Scene modeling code data
★ ★ ★ ★

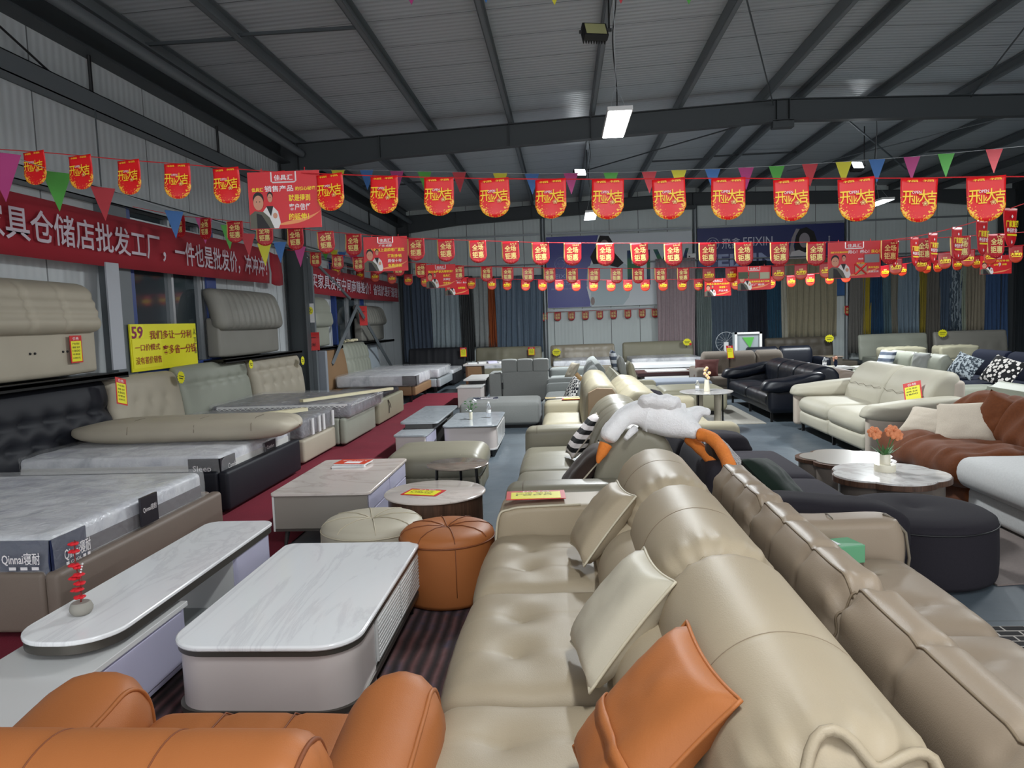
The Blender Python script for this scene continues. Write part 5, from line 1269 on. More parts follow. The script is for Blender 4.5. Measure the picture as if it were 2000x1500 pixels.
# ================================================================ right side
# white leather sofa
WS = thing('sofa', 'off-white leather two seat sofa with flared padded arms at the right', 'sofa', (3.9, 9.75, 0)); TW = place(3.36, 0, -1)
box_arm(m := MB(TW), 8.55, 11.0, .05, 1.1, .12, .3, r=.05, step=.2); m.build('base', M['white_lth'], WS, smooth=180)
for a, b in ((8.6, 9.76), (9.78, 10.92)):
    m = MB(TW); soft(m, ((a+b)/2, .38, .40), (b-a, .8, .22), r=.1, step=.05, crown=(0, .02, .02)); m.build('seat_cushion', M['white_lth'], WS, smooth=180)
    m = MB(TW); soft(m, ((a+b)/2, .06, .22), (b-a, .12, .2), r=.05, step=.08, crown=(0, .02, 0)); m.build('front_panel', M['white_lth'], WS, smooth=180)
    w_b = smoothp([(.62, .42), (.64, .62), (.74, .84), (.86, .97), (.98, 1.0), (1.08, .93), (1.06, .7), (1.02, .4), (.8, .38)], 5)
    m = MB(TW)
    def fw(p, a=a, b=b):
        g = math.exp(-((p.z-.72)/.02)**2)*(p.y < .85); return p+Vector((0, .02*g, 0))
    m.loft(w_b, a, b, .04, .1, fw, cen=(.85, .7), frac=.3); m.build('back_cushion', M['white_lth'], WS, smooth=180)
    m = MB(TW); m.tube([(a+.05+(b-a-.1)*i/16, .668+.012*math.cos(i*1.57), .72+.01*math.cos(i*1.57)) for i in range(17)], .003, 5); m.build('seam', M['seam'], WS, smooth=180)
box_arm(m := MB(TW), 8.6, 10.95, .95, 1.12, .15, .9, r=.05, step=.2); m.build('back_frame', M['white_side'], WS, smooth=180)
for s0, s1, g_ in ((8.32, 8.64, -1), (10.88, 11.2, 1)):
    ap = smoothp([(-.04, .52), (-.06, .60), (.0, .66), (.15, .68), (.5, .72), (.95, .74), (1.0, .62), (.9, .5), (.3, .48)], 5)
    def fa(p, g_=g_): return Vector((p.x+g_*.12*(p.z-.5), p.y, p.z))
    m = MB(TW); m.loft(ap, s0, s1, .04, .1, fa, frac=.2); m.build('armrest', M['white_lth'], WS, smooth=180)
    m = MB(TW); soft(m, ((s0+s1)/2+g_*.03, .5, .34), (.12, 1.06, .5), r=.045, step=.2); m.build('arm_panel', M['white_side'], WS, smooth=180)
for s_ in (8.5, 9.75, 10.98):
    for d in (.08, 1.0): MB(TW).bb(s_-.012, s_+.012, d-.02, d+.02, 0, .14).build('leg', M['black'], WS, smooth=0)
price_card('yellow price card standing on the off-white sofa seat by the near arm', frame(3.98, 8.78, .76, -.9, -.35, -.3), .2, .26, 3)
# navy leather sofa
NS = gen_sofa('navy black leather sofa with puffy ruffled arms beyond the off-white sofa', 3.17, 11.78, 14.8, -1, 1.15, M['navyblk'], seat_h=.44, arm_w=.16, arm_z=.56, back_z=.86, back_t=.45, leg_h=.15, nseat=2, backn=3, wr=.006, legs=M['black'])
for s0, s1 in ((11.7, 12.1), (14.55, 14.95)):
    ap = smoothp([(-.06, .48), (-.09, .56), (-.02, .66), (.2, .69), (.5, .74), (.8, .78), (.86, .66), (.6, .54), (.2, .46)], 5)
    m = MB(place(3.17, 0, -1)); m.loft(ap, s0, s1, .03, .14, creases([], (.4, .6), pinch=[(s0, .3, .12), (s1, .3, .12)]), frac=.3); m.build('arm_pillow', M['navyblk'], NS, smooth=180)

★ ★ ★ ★

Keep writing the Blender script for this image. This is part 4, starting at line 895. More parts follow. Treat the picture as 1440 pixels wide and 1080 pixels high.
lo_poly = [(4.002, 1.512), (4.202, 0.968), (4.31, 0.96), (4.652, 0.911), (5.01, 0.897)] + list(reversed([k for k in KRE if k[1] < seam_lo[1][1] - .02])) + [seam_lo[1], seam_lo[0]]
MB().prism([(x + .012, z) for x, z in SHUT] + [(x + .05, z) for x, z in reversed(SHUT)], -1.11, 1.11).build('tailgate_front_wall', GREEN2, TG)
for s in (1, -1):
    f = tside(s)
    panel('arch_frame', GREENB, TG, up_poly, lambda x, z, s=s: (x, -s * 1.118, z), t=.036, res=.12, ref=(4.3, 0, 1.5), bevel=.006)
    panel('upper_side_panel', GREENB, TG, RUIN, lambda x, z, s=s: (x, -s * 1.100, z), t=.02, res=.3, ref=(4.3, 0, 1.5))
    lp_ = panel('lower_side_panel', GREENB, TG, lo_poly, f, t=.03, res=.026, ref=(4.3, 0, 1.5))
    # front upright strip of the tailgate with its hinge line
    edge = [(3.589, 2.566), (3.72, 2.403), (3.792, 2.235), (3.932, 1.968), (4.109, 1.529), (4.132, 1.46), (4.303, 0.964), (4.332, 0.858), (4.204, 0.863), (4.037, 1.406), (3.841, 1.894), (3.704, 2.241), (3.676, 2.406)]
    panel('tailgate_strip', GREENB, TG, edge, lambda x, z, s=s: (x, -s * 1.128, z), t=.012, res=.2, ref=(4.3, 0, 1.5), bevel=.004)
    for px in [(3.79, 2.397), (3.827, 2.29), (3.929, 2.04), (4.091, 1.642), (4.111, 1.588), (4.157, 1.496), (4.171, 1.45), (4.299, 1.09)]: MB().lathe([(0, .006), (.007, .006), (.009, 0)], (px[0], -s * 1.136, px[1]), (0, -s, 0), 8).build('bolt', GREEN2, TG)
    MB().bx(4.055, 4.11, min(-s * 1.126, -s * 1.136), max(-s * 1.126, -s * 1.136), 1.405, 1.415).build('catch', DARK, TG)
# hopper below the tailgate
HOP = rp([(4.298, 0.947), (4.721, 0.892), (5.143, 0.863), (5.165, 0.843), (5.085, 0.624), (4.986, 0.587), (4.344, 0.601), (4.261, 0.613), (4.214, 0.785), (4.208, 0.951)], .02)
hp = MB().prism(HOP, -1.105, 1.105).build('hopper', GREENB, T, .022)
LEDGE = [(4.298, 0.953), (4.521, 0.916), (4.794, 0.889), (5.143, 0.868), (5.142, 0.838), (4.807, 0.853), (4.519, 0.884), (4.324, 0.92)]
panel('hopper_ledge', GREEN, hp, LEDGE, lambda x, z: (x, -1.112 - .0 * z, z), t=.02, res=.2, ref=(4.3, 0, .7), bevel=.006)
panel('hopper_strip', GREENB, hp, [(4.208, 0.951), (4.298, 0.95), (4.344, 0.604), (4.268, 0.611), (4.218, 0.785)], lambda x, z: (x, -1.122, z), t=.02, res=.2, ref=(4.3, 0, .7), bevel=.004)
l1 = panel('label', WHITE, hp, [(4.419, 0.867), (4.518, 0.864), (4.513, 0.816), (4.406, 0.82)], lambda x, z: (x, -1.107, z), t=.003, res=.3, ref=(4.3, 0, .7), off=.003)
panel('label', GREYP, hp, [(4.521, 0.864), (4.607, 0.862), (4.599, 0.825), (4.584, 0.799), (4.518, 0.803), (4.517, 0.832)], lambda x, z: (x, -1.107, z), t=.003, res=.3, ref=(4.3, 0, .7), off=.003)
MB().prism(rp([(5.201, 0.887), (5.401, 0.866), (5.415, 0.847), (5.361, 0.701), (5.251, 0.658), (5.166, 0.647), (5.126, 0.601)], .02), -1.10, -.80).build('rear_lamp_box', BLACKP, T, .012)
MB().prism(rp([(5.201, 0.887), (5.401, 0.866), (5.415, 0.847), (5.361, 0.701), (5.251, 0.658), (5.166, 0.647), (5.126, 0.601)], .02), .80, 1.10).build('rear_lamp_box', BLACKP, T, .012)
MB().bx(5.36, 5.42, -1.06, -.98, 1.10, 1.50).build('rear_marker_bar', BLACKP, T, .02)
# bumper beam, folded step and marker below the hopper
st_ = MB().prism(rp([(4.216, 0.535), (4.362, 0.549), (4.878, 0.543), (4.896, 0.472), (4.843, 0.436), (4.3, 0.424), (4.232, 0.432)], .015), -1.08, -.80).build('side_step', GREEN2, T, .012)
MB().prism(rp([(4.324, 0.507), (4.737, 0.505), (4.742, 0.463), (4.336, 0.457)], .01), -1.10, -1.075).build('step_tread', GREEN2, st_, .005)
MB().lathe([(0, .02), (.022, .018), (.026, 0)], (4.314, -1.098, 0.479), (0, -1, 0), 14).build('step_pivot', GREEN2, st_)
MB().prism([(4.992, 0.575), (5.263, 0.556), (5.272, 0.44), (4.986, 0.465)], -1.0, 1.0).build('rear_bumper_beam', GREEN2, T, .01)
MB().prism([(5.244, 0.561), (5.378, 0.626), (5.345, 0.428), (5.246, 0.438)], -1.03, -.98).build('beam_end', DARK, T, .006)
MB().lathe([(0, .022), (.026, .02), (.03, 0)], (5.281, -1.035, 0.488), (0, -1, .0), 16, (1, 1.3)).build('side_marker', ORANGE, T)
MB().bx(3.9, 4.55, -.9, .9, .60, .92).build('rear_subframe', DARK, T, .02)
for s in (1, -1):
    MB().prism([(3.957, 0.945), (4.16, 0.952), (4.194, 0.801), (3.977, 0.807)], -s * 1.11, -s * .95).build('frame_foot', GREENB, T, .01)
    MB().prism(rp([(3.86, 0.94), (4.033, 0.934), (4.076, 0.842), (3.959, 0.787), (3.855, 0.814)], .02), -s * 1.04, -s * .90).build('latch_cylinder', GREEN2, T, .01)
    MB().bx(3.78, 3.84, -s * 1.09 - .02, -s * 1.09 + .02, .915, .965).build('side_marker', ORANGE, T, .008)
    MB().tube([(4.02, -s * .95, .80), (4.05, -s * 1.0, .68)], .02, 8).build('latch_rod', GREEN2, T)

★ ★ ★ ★

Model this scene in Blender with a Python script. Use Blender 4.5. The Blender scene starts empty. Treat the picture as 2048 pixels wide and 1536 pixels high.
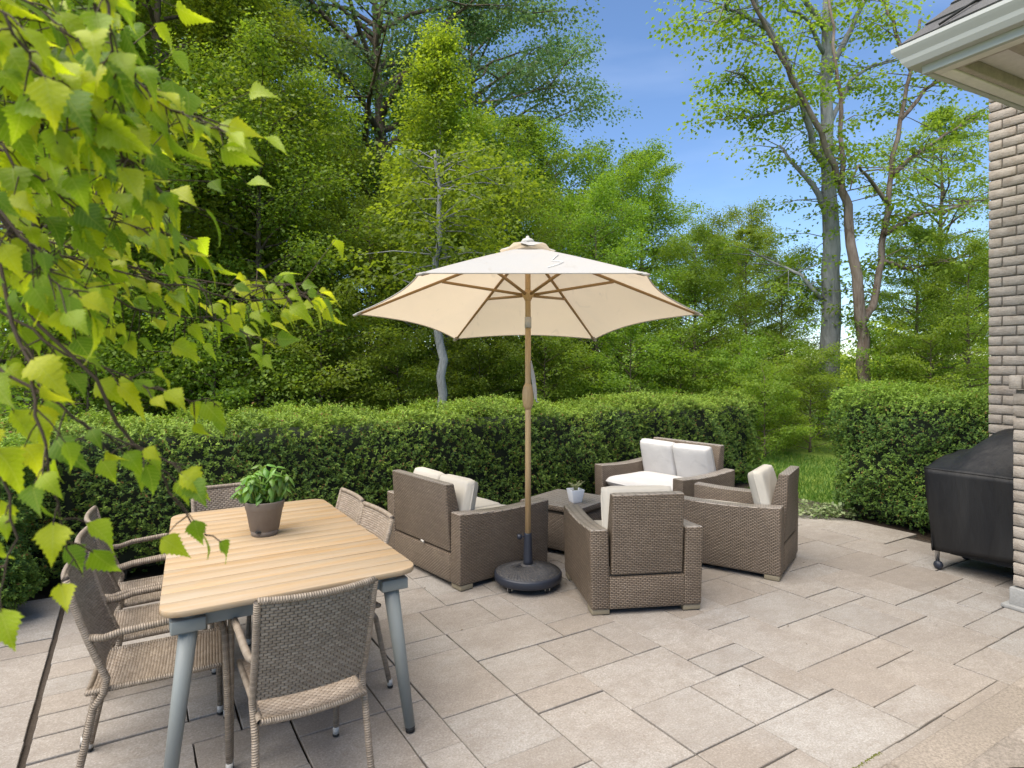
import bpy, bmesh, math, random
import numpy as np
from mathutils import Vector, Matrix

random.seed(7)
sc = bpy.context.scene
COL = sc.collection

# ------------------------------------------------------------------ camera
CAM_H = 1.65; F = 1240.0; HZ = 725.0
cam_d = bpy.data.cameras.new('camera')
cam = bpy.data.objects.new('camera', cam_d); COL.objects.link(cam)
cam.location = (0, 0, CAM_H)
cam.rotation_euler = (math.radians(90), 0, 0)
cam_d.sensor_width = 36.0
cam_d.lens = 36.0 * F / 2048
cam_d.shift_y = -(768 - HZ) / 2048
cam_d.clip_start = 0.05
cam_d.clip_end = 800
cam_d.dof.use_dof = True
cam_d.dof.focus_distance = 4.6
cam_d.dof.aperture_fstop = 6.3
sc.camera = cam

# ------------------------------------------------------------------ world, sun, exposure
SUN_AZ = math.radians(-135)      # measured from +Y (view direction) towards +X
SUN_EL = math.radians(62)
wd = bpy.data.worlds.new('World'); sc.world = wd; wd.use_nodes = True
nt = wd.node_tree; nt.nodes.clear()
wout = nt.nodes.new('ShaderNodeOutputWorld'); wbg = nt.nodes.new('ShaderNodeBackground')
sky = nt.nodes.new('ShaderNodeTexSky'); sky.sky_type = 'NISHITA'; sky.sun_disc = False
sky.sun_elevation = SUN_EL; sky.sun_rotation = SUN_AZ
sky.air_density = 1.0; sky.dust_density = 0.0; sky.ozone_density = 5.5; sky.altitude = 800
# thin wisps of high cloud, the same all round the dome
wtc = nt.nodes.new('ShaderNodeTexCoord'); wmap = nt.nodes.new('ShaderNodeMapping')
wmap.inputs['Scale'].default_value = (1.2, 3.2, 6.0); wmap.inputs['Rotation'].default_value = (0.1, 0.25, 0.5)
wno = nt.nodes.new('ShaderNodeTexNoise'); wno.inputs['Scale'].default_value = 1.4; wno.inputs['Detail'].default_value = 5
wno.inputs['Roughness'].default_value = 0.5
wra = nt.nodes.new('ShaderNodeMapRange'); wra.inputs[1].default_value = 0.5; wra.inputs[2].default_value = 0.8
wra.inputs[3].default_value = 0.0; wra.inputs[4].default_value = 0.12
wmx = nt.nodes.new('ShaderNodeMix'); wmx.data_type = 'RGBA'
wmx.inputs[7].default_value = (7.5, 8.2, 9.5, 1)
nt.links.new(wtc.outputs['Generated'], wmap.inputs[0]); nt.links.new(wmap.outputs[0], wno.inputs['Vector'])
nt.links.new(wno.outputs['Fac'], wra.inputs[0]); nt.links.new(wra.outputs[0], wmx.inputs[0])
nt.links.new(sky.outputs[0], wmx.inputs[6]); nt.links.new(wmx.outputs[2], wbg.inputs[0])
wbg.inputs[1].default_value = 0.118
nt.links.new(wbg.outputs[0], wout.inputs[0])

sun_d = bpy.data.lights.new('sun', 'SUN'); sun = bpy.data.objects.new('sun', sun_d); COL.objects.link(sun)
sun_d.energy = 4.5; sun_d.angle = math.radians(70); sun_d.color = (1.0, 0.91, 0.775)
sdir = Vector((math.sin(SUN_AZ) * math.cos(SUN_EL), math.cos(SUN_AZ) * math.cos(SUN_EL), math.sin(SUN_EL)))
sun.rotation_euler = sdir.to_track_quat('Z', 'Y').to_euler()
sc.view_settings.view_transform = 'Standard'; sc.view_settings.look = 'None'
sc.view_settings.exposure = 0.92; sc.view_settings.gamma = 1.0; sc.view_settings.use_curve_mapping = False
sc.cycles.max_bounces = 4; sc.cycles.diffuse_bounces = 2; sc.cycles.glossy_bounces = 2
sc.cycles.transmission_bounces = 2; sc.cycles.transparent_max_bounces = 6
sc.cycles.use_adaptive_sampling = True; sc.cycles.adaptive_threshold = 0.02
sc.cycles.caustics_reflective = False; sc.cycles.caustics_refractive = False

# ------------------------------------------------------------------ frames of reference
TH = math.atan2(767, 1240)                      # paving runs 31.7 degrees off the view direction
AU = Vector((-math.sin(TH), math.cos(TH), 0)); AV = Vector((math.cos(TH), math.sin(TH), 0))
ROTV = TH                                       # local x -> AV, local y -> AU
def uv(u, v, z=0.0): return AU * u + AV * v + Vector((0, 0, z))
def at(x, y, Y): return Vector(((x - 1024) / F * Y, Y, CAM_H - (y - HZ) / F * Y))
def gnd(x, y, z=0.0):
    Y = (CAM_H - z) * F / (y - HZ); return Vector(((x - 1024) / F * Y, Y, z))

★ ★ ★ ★

**OBJECTIVE**
The lines to reproduce run from the one above containing "Model this scene" through the one containing "from mathutils import Vector, Matrix". Copy them exactly and leave out all pictures.

**RIGHT ANSWER**
Model this scene in Blender with a Python script. Use Blender 4.5. The Blender scene starts empty. Treat the picture as 2048 pixels wide and 1536 pixels high.
import bpy, bmesh, math, random
import numpy as np
from mathutils import Vector, Matrix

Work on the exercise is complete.